*REQUIREMENTS:* The required output consists solely of the lines from the top of the listing through the line containing "from mathutils import Vector, Matrix", transcribed exactly.

*DATA EXCERPT:*
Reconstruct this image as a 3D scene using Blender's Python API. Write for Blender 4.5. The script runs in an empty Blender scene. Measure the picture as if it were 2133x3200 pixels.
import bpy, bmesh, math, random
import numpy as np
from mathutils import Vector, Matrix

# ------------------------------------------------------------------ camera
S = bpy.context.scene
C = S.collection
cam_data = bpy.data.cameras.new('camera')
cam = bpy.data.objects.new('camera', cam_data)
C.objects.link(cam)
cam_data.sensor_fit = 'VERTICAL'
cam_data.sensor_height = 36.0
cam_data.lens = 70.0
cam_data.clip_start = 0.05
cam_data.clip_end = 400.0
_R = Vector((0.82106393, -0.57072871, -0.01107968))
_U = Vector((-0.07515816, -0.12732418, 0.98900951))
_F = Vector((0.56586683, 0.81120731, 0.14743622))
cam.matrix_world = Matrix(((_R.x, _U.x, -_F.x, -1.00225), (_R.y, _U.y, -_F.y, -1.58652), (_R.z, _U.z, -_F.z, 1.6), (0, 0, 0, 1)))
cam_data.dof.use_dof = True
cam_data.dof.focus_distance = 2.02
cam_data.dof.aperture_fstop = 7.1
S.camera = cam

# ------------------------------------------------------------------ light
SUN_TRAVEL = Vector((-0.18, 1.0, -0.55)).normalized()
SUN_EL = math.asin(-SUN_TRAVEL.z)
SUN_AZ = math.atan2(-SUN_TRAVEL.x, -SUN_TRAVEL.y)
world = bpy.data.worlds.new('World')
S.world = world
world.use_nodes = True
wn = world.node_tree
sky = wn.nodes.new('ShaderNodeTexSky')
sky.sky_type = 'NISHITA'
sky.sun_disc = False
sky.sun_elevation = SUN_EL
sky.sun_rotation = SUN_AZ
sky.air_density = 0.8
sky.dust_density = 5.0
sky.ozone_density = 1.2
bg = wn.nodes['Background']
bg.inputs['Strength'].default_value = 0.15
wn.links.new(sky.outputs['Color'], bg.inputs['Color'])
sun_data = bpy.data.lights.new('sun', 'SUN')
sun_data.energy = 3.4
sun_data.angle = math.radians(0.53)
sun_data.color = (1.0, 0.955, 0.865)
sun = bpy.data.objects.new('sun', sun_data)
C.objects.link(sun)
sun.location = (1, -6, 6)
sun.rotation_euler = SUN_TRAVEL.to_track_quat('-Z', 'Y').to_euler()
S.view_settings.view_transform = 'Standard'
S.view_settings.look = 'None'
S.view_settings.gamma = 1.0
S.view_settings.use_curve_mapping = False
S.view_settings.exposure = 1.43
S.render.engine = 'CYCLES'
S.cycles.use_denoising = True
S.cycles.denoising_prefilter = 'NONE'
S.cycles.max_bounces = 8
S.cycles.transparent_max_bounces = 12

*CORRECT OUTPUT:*
Reconstruct this image as a 3D scene using Blender's Python API. Write for Blender 4.5. The script runs in an empty Blender scene. Measure the picture as if it were 2133x3200 pixels.
import bpy, bmesh, math, random
import numpy as np
from mathutils import Vector, Matrix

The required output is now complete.